Is My Image Big Enough? The Difference Between High-Res and Low-Res

September 11, 2013 - Holly Cardew

Quite a few of you have asked me what the difference is between high-resolution and low-resolution images. If you’ve ever wondered if your image is the right type or you’re wondering how big a high-res and low-res image is, here are some of the answers!

Know your ‘pixels’

Have you ever come across the terms Dots per Inch (DPI) or Pixels per Inch (PPI) and weren’t quite sure what they meant? These terms are used to measure the density of dots that you see on either your computer screen or on a piece of paper. You can find the DPI or PPI by looking up the details of an image — right-click on your image and select Properties or Get Info.

 

High-resolution DPI

The higher the DPI, the more dots of colour there will be, resulting in a higher-quality image.

  • High-res DPI is standard for print products such as flyers, brochures and business cards.
  • 300 DPI is the optimal high-resolution setting.

Low-resolution DPI

The lower the DPI, the smaller the file size, meaning faster download and viewing times.

  • Low-res DPI is suitable for computer monitors, TV screens and webpages.
  • 72 DPI – 220 DPI is the optimal range for low-resolution images.

 

Know your dimensions

If you’re only working with images that are published online, you can quickly assume the suitability of your image by looking at the dimension. However, a large image in size does not always mean a higher resolution.
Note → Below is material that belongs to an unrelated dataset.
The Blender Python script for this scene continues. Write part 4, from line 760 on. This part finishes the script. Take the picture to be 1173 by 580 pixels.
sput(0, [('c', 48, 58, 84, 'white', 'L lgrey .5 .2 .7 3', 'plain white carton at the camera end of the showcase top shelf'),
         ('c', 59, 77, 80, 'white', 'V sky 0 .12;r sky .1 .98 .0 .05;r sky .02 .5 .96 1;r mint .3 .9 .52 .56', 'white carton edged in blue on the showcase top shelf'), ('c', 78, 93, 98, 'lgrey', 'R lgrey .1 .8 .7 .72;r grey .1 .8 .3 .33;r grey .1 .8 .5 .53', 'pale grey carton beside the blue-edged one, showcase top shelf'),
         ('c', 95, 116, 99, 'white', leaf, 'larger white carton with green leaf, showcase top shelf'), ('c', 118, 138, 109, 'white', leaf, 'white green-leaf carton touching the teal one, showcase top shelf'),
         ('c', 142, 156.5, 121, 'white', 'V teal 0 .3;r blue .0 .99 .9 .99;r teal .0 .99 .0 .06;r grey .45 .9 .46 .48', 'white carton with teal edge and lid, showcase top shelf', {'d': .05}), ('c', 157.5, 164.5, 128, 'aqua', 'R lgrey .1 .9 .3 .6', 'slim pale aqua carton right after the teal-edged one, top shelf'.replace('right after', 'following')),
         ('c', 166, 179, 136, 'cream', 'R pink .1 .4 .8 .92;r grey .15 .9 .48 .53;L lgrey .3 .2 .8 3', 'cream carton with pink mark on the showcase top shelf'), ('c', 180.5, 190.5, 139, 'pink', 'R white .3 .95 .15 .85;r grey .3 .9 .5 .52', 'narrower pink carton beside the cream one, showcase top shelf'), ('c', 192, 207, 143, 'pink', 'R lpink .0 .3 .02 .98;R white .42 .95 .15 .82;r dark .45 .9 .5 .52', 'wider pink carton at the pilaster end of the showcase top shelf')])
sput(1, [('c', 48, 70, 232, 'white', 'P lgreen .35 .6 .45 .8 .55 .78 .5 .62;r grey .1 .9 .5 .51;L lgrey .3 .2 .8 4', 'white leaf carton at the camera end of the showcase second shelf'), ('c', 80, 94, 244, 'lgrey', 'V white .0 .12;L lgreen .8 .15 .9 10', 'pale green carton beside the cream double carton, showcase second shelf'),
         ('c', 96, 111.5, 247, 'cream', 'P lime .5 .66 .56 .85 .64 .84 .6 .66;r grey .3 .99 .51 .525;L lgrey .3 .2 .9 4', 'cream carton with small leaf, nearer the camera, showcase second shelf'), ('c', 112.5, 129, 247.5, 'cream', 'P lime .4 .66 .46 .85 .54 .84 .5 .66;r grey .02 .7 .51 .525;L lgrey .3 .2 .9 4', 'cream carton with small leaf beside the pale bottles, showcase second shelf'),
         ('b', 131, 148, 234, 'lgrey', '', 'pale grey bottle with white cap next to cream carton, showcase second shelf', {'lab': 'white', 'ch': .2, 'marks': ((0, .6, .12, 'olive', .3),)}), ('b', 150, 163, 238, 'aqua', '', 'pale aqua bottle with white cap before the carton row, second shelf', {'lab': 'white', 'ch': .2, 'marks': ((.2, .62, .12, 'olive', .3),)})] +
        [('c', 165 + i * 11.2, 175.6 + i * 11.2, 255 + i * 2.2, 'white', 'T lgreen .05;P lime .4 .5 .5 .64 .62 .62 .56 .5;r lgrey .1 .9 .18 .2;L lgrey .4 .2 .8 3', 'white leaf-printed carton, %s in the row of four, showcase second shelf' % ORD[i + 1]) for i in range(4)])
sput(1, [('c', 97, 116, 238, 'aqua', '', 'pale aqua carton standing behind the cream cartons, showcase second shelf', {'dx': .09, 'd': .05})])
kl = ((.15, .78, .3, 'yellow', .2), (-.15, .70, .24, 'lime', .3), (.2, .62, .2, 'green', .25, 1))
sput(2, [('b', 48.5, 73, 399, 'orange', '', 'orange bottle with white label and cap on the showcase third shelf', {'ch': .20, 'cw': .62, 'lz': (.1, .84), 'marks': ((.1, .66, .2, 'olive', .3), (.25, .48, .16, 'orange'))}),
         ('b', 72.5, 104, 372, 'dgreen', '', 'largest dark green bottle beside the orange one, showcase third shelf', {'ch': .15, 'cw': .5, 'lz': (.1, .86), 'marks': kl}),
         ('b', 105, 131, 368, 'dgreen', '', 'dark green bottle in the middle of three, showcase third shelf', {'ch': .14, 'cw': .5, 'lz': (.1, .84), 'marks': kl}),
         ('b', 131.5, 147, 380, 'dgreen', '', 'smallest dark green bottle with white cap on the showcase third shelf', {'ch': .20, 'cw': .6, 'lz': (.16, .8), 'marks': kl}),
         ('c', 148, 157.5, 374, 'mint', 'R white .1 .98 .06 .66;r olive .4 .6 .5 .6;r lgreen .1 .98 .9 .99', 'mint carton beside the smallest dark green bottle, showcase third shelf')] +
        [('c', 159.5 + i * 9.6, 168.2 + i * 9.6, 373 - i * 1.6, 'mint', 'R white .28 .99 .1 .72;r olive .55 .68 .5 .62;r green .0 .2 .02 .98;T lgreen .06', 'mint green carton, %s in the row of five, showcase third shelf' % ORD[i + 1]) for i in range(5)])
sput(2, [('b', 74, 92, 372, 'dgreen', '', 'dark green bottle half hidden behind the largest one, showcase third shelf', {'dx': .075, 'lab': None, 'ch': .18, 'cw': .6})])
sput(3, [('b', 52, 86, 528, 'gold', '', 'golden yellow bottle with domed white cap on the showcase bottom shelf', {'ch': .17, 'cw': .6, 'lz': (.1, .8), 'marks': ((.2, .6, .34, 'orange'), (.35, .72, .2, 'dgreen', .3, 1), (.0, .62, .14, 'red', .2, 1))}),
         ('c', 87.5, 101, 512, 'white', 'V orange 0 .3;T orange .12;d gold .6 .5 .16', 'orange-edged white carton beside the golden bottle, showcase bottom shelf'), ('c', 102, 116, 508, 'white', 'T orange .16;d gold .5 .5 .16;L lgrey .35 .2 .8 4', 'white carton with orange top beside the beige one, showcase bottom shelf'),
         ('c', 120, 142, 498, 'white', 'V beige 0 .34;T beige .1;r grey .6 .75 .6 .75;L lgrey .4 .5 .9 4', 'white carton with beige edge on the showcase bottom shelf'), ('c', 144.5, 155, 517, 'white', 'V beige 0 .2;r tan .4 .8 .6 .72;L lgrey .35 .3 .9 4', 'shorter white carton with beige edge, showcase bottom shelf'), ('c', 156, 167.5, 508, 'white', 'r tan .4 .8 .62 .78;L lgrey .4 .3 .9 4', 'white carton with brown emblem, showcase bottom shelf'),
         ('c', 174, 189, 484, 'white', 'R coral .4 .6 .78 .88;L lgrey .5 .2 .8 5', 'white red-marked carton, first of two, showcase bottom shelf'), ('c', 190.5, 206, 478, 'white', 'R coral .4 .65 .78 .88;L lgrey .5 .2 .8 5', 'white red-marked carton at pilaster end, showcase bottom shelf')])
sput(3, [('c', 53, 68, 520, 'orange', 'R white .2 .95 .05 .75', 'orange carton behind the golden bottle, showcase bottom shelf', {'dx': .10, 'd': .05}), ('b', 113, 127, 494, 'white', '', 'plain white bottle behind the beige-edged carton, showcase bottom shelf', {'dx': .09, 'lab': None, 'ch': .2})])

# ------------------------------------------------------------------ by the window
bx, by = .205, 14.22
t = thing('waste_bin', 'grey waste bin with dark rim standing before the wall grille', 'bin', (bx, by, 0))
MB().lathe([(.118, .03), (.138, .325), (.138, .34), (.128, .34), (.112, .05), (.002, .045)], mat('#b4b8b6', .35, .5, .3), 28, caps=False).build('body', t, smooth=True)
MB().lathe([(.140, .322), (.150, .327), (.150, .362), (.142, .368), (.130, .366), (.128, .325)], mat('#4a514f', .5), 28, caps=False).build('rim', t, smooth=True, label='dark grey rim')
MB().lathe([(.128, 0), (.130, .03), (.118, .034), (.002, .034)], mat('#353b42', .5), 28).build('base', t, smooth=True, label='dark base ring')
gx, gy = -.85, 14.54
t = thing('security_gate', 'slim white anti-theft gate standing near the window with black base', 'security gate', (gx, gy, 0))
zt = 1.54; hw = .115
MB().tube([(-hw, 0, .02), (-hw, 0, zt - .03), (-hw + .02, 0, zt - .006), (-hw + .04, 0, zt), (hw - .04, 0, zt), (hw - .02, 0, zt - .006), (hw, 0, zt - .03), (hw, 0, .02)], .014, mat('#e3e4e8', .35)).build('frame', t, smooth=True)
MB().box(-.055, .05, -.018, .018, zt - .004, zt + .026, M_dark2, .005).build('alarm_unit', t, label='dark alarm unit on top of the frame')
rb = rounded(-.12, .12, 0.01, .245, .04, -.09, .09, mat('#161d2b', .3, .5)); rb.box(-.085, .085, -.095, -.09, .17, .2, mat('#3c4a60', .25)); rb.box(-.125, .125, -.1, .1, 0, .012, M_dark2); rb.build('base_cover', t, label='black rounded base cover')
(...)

Anything larger than 1000 x 1000 pixels is considered a large image and suitable for viewing and resizing for a monitor. However, if the image is 72 DPI it will still be considered low-resolution. Similarly, you can have an image with 300 DPI that measures only 5 x 5 cm once printed, but it will still be suitable for print.

I hope that cleared up some terminology and the difference between high-res and low-res!